Sports Nut

Kevin Durant

How the NBA could screw up college basketball’s best player.

Kevin Durant

Kevin Durant is a once-in-a-lifetime prospect. The 6-foot-10 guard-forward-center is impossibly smooth and athletic. He can score from anywhere, control the boards, and is an ever-improving ball-handler. The 18-year-old University of Texas star is averaging 25 points and 11 rebounds a game in the highly competitive Big 12, making him the frontrunner to win college basketball’s Naismith Player of the Year award as a freshman.

Durant’s stock with pro teams is off the charts. Before this college season, it was a given that Ohio State’s imposing 7-footer Greg Oden would be the top pick in the 2007 NBA draft. Now, everyone from ESPN.com’s Bill Simmons to NBA super scout David Thorpe has decreed that Durant should be the one. Some have compared him to Houston’s Tracy McGrady—except Durant is taller, a better rebounder, and just as athletic. He’s not even analogous to modern marvels like Kevin Garnett and Dirk Nowitzki, very tall men with some guardlike skills. Durant is more like a guard in a big man’s body. There’s never been anyone like him, and there very well may never be another. But that doesn’t mean he’s going to be a savior for whichever team is lucky enough to draft him.
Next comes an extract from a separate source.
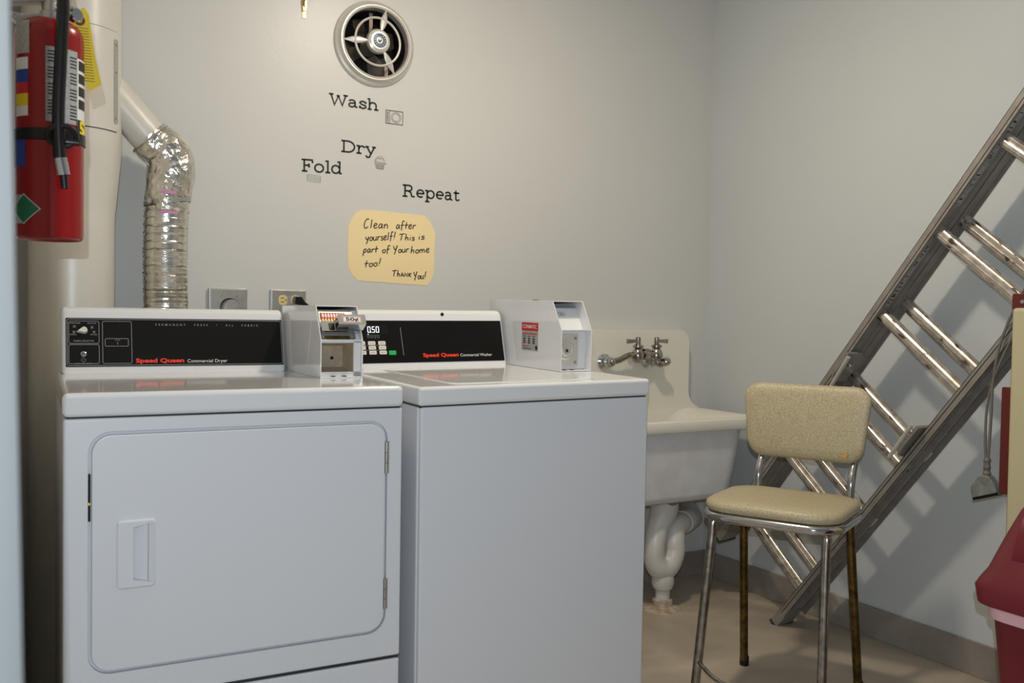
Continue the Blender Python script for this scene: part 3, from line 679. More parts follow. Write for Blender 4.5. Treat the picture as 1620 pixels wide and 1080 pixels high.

The very thing that makes him great, his versatility, will make Durant a mixed blessing for some eager lottery team. Basketball is a game of positions, roles, and responsibilities. Point guards pass, shooting guards score, small forwards slash, power forwards do the dirty work, and centers control the paint. A player who can do all of these things poses lots of problems for opposing defenses. By the same token, the more a player deviates from basketball’s traditional typology, the more difficult it becomes to assemble a roster around him.

With the small, quick, athletic Phoenix Suns steamrolling their NBA competition, fans and pundits have started to think that old-fashioned principles of roster construction have become passé. Yet it’s worth noting that the Suns have been hailed as revolutionaries for three seasons now, and no team has been able to assemble a roster that comes close to matching Phoenix’s skill and athleticism. (The Memphis Grizzlies have tried to copy the Suns’ up-tempo style this season to the tune of a 12-38 record.) Meanwhile, it’s been the sturdy, formulaic Spurs and Heat—with their traditional point guards, big men, and role players—who have captured the last two championships.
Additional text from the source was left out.